Resilience engineering
Resilience Engineering is a new approach to safety and risk management. Whereas conventional approaches to system safety are dominated by hindsight and emphasise error tabulation and probabilistic risk analysis, Resilience Engineering emphasizes an organisation's ability to adjust its functioning, prior to or following changes and disturbances, so that it can sustain operations even after a major mishap or in the presence of continuous stress. Resilience has previously proven to be a useful construct in analyzing the persistence, stability and flexibility of ecological systems, for many decades. Applied to engineering of safe systems, the focus is on the following three abilities:

  • The ability to respond, quickly and efficiently, to regular disturbances and threats.
  • The ability continuously to monitor for irregular disturbances and threats, and to revise the basis for the monitoring when needed.
  • The ability to anticipate future changes in the environment that may affect the system’s ability to function, and the willingness to prepare against these changes even if the outcome is uncertain.

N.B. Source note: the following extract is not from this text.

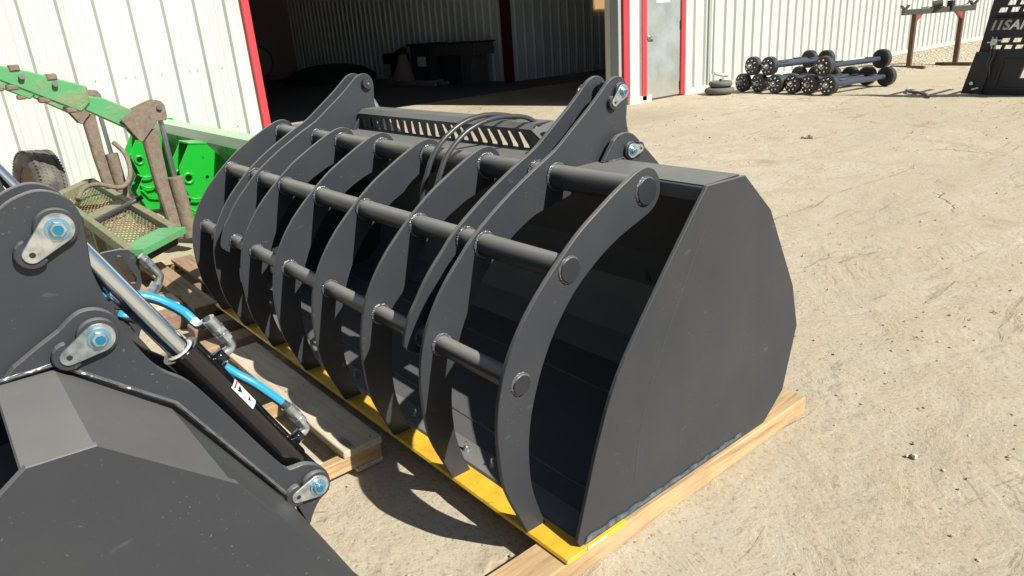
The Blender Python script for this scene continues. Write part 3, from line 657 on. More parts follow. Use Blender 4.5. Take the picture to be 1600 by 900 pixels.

Resilience engineering provides the methods by which a system’s resilience can be gauged or measured, and the means by which a system’s resilience can be improved.

Accident investigation
Accident investigations both regard explaining what happened, and proposing remedial actions. When an accident has happened, the investigation often manages to clarify some of the causes, however, the remedial actions should prevent a broader ranged of future accidents than identical negative events.  A complicating factor is that usually, the more serious the accident is, the less important the triggering event is. Serious accidents often have many latent conditions, creating a dangerous environment, formed over a long time. These factors may combine with a rather innocent act or event, to trigger the events leading to an accident. Over the years, many different accident models have been used, to describe general principles of causation and defence, for incidents, accidents, and disasters. The models have been developed to explain causation in accidents in systems with widely differing characteristics. From systems of one machine operated by one operator, to nuclear power plants with complex connections and dependencies between parts and actors. Our research in this area focuses on how effective remedial actions can be designed, and how that work is affected by the explicit or implicit accident models of the designers and analysts.